8. Un regard au-delà des frontières
« En France et dans d’autres pays, l’expertise de salle est beaucoup plus protégée, et le bien-être dans le secteur est bien plus élevé » explique Giacomo. Normalement, on pense que le système des pourboires –qui, chez nous, ne sont pas pris en compte, à part dans les restaurants étoilés- fasse la différence. Est-ce vrai ? « Intégrer les pourboires dans la note, au lieu d’utiliser des piètres expédients comme le « service » et le « couvert », serait certainement un encouragement très fort » réplique Giacomo. « Mais ce n’est pas la solution.
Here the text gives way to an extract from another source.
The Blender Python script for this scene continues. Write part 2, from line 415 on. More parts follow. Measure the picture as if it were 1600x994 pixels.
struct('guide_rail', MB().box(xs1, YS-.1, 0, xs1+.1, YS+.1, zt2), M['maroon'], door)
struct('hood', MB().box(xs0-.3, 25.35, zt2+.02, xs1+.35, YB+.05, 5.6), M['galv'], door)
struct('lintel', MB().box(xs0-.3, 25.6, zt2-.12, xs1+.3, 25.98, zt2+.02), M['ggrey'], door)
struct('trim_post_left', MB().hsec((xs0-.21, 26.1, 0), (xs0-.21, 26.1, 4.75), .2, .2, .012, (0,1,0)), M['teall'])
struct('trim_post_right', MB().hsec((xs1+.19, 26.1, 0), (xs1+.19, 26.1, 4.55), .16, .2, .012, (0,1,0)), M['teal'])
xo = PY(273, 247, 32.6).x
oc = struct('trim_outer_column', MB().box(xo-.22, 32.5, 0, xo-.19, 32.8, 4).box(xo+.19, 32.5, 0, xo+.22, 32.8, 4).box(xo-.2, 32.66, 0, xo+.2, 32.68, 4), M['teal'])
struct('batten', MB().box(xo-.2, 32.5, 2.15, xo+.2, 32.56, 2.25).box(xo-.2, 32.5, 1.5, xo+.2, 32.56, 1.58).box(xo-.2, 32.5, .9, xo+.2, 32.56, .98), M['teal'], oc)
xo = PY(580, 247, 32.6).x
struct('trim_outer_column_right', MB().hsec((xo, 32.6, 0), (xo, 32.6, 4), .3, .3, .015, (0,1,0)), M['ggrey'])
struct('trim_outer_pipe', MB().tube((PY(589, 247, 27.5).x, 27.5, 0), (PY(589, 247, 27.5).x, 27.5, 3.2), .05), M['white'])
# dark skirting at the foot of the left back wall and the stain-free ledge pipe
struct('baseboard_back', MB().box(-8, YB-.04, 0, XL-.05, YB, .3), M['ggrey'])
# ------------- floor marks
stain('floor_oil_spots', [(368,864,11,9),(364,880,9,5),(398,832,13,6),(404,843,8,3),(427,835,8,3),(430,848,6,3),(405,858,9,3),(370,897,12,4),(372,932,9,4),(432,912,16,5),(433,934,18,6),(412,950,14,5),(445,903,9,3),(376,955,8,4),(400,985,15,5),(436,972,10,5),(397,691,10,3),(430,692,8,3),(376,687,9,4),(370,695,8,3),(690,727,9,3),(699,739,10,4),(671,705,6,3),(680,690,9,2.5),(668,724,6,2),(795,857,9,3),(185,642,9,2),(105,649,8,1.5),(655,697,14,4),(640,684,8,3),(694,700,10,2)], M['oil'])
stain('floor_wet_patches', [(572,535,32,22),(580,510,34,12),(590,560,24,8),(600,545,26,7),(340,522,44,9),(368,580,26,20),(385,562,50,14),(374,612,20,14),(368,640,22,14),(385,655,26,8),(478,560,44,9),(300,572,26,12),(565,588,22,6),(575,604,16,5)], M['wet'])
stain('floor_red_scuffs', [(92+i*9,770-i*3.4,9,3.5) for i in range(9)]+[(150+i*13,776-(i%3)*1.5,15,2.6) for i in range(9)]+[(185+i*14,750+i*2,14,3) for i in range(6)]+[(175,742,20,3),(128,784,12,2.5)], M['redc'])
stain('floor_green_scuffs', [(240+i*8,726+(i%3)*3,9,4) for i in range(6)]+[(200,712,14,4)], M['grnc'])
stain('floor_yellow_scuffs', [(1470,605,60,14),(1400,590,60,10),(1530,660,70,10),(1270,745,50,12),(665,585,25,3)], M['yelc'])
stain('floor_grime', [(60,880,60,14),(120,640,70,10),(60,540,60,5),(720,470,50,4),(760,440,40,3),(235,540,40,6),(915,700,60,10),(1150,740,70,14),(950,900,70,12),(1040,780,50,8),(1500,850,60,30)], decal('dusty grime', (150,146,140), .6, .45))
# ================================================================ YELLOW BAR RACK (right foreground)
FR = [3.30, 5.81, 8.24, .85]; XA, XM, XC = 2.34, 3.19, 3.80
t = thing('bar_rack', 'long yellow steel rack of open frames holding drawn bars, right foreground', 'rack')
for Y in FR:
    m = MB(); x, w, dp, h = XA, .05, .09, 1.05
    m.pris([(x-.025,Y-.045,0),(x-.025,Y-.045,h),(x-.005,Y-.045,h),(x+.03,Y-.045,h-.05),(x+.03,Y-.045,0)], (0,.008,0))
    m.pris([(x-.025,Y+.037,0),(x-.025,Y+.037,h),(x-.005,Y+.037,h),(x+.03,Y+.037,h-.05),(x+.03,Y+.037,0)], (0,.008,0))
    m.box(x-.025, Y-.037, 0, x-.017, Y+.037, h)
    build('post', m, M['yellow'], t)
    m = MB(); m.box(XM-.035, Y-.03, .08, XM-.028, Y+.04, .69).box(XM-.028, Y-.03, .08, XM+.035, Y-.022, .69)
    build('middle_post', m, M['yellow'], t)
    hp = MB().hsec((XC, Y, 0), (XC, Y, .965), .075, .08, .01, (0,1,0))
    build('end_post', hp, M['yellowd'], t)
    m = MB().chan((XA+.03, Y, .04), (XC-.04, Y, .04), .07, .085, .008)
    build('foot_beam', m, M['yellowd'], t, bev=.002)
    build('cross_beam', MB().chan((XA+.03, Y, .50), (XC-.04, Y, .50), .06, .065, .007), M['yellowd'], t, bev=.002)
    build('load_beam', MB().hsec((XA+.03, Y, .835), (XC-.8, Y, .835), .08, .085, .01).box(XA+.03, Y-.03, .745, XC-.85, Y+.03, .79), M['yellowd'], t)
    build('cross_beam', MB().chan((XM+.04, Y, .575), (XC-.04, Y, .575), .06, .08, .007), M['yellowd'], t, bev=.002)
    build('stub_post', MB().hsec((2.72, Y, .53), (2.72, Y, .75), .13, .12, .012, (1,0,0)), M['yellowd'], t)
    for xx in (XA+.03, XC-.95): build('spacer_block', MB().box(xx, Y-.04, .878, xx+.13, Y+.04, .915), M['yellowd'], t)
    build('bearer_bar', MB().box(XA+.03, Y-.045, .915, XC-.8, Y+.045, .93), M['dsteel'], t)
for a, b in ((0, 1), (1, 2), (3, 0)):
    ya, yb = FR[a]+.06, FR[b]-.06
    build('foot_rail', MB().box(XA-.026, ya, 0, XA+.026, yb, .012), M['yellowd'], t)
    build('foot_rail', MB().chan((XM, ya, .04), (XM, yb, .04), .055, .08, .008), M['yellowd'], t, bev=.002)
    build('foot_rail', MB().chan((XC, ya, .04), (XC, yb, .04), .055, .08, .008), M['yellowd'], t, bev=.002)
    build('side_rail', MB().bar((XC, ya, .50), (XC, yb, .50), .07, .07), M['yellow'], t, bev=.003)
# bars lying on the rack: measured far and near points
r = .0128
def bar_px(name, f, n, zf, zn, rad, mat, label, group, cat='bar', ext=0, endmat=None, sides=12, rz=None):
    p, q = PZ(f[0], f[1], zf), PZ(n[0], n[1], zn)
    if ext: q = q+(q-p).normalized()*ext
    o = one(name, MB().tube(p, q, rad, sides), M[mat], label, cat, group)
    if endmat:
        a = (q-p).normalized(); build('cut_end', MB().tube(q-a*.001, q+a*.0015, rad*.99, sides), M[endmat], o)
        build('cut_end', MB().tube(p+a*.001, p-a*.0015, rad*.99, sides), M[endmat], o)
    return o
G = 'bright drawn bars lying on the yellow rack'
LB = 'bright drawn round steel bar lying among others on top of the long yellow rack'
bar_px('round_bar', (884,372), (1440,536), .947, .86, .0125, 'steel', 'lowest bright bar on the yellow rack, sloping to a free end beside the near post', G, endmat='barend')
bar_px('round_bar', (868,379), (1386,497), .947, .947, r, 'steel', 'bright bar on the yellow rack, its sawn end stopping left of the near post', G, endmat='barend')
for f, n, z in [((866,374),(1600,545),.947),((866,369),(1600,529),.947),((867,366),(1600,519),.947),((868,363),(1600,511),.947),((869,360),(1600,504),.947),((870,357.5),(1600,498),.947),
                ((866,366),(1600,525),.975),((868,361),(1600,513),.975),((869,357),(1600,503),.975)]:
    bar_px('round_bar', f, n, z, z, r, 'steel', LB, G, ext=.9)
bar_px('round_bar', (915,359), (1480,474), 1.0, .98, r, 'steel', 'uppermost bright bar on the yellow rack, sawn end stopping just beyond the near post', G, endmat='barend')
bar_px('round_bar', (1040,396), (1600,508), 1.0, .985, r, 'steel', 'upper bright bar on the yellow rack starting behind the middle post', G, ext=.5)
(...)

Si nous désirons vraiment commencer à changer les choses, nous devons partir de l’éducation ».
9. La formation de salle
« Le premier responsable de cette décadence de la salle c’est la salle elle-même ». Pour restituer de la dignité à un métier qui, « s’il n’est pas en train de mourir, est tout de même en forte agonie », la formation – comme celle qu’est en train de faire justement Noi di Sala – est bien entendu l’étape fondamentale. Suivie par un stage, qui ne soit pas « seulement dans des restaurants étoilés ou dans des contextes similaires. Il faut acquérir de l’expérience sur tout, y compris des salles de banquet ou des salles d’évènements ».
10. Le serveur 3.0
Si vous demandez à Giacomo d’indiquer un service « idéal », il cite l’Eleven Madison Park. « Jeune mais diablement expert, dynamique mais super spécialisé, rapide mais calme intérieurement. Vous devez connaître tous les points du service parfait et savoir passer outre, les démolir l’un après l’autre en jetant le frac et le nœud papillon. Ah, et bien sûr connaître les langues et posséder un bon sens de l’humour sont deux critères fondamentaux ».